● **Do this**: Write out each line beneath this one exactly as it reads.

+++ Data supplied

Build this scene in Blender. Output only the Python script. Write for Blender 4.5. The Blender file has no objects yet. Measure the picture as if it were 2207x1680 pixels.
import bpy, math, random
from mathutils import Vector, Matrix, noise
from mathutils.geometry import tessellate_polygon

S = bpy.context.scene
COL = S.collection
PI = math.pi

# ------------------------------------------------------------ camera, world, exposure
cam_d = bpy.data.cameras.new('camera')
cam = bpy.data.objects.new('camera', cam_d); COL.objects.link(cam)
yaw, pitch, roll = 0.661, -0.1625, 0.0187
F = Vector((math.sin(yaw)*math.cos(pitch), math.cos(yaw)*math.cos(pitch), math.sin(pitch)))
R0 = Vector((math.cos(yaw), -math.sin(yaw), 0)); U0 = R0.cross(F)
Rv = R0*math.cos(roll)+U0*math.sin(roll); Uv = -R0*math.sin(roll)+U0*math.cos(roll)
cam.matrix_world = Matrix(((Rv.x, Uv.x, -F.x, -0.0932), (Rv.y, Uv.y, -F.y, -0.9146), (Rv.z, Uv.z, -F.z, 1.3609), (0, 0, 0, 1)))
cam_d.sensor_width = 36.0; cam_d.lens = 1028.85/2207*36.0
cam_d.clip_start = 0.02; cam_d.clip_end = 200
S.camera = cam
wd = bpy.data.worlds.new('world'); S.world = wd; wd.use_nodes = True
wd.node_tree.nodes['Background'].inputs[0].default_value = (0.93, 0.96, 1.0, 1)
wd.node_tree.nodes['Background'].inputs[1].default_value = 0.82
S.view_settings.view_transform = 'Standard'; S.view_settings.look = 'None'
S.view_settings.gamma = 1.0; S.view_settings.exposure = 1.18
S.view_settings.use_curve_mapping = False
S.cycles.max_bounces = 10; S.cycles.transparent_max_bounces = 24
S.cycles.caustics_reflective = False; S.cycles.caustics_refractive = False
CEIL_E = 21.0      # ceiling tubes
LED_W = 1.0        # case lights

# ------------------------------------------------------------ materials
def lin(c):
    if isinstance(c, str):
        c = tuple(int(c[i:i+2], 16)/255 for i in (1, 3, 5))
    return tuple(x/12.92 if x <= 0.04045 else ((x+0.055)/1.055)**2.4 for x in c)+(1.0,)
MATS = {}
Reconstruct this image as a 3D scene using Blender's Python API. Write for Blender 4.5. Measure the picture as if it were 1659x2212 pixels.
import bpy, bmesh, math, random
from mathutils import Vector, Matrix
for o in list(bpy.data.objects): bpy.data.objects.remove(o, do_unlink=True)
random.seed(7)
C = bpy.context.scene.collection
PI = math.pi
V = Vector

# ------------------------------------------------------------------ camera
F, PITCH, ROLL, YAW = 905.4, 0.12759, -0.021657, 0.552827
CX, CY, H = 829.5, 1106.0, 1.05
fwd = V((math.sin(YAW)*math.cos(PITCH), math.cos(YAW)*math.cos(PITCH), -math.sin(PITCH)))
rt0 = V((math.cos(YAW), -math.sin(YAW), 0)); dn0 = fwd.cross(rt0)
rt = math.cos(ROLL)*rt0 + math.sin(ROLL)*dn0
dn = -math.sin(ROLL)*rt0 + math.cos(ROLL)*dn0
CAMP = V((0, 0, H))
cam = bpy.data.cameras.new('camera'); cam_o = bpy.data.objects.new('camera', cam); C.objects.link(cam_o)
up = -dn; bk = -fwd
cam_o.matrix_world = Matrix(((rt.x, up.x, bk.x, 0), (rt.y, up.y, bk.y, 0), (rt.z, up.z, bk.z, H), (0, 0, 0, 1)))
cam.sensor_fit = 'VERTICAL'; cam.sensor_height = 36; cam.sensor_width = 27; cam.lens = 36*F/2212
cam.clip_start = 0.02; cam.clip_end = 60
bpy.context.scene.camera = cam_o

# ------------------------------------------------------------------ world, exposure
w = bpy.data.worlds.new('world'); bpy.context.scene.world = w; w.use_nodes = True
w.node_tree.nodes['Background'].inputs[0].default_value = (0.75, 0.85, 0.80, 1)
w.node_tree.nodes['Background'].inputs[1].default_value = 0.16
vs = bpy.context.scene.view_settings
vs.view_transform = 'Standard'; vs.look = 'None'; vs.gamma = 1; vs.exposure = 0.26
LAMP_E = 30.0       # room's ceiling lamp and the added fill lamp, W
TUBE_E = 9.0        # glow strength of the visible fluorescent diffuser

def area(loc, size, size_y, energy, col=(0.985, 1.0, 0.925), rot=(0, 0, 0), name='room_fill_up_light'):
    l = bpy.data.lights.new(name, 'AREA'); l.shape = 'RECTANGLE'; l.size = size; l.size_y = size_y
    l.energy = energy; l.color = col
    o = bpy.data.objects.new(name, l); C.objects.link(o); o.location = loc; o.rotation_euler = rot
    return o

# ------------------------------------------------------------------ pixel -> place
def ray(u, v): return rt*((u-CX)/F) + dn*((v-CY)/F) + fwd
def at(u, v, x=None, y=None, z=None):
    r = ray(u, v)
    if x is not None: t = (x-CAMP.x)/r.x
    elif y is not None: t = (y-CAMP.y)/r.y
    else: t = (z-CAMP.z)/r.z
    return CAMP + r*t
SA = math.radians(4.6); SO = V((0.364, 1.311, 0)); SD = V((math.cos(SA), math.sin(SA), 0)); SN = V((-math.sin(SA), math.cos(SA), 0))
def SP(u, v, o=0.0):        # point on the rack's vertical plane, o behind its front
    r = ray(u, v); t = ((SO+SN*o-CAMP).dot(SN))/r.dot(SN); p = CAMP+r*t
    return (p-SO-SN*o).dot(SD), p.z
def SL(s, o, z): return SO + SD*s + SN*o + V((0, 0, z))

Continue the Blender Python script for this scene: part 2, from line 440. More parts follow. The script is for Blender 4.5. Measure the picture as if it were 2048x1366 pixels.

++++++

● **Response to this exercise**:
Build this scene in Blender. Output only the Python script. Write for Blender 4.5. The Blender file has no objects yet. Measure the picture as if it were 2207x1680 pixels.
import bpy, math, random
from mathutils import Vector, Matrix, noise
from mathutils.geometry import tessellate_polygon

S = bpy.context.scene
COL = S.collection
PI = math.pi

# ------------------------------------------------------------ camera, world, exposure
cam_d = bpy.data.cameras.new('camera')
cam = bpy.data.objects.new('camera', cam_d); COL.objects.link(cam)
yaw, pitch, roll = 0.661, -0.1625, 0.0187
F = Vector((math.sin(yaw)*math.cos(pitch), math.cos(yaw)*math.cos(pitch), math.sin(pitch)))
R0 = Vector((math.cos(yaw), -math.sin(yaw), 0)); U0 = R0.cross(F)
Rv = R0*math.cos(roll)+U0*math.sin(roll); Uv = -R0*math.sin(roll)+U0*math.cos(roll)
cam.matrix_world = Matrix(((Rv.x, Uv.x, -F.x, -0.0932), (Rv.y, Uv.y, -F.y, -0.9146), (Rv.z, Uv.z, -F.z, 1.3609), (0, 0, 0, 1)))
cam_d.sensor_width = 36.0; cam_d.lens = 1028.85/2207*36.0
cam_d.clip_start = 0.02; cam_d.clip_end = 200
S.camera = cam
wd = bpy.data.worlds.new('world'); S.world = wd; wd.use_nodes = True
wd.node_tree.nodes['Background'].inputs[0].default_value = (0.93, 0.96, 1.0, 1)
wd.node_tree.nodes['Background'].inputs[1].default_value = 0.82
S.view_settings.view_transform = 'Standard'; S.view_settings.look = 'None'
S.view_settings.gamma = 1.0; S.view_settings.exposure = 1.18
S.view_settings.use_curve_mapping = False
S.cycles.max_bounces = 10; S.cycles.transparent_max_bounces = 24
S.cycles.caustics_reflective = False; S.cycles.caustics_refractive = False
CEIL_E = 21.0      # ceiling tubes
LED_W = 1.0        # case lights

# ------------------------------------------------------------ materials
def lin(c):
    if isinstance(c, str):
        c = tuple(int(c[i:i+2], 16)/255 for i in (1, 3, 5))
    return tuple(x/12.92 if x <= 0.04045 else ((x+0.055)/1.055)**2.4 for x in c)+(1.0,)
MATS = {}
Reconstruct this image as a 3D scene using Blender's Python API. Write for Blender 4.5. Measure the picture as if it were 1659x2212 pixels.
import bpy, bmesh, math, random
from mathutils import Vector, Matrix
for o in list(bpy.data.objects): bpy.data.objects.remove(o, do_unlink=True)
random.seed(7)
C = bpy.context.scene.collection
PI = math.pi
V = Vector

# ------------------------------------------------------------------ camera
F, PITCH, ROLL, YAW = 905.4, 0.12759, -0.021657, 0.552827
CX, CY, H = 829.5, 1106.0, 1.05
fwd = V((math.sin(YAW)*math.cos(PITCH), math.cos(YAW)*math.cos(PITCH), -math.sin(PITCH)))
rt0 = V((math.cos(YAW), -math.sin(YAW), 0)); dn0 = fwd.cross(rt0)
rt = math.cos(ROLL)*rt0 + math.sin(ROLL)*dn0
dn = -math.sin(ROLL)*rt0 + math.cos(ROLL)*dn0
CAMP = V((0, 0, H))
cam = bpy.data.cameras.new('camera'); cam_o = bpy.data.objects.new('camera', cam); C.objects.link(cam_o)
up = -dn; bk = -fwd
cam_o.matrix_world = Matrix(((rt.x, up.x, bk.x, 0), (rt.y, up.y, bk.y, 0), (rt.z, up.z, bk.z, H), (0, 0, 0, 1)))
cam.sensor_fit = 'VERTICAL'; cam.sensor_height = 36; cam.sensor_width = 27; cam.lens = 36*F/2212
cam.clip_start = 0.02; cam.clip_end = 60
bpy.context.scene.camera = cam_o

# ------------------------------------------------------------------ world, exposure
w = bpy.data.worlds.new('world'); bpy.context.scene.world = w; w.use_nodes = True
w.node_tree.nodes['Background'].inputs[0].default_value = (0.75, 0.85, 0.80, 1)
w.node_tree.nodes['Background'].inputs[1].default_value = 0.16
vs = bpy.context.scene.view_settings
vs.view_transform = 'Standard'; vs.look = 'None'; vs.gamma = 1; vs.exposure = 0.26
LAMP_E = 30.0       # room's ceiling lamp and the added fill lamp, W
TUBE_E = 9.0        # glow strength of the visible fluorescent diffuser

def area(loc, size, size_y, energy, col=(0.985, 1.0, 0.925), rot=(0, 0, 0), name='room_fill_up_light'):
    l = bpy.data.lights.new(name, 'AREA'); l.shape = 'RECTANGLE'; l.size = size; l.size_y = size_y
    l.energy = energy; l.color = col
    o = bpy.data.objects.new(name, l); C.objects.link(o); o.location = loc; o.rotation_euler = rot
    return o

# ------------------------------------------------------------------ pixel -> place
def ray(u, v): return rt*((u-CX)/F) + dn*((v-CY)/F) + fwd
def at(u, v, x=None, y=None, z=None):
    r = ray(u, v)
    if x is not None: t = (x-CAMP.x)/r.x
    elif y is not None: t = (y-CAMP.y)/r.y
    else: t = (z-CAMP.z)/r.z
    return CAMP + r*t
SA = math.radians(4.6); SO = V((0.364, 1.311, 0)); SD = V((math.cos(SA), math.sin(SA), 0)); SN = V((-math.sin(SA), math.cos(SA), 0))
def SP(u, v, o=0.0):        # point on the rack's vertical plane, o behind its front
    r = ray(u, v); t = ((SO+SN*o-CAMP).dot(SN))/r.dot(SN); p = CAMP+r*t
    return (p-SO-SN*o).dot(SD), p.z
def SL(s, o, z): return SO + SD*s + SN*o + V((0, 0, z))

Continue the Blender Python script for this scene: part 2, from line 440. More parts follow. The script is for Blender 4.5. Measure the picture as if it were 2048x1366 pixels.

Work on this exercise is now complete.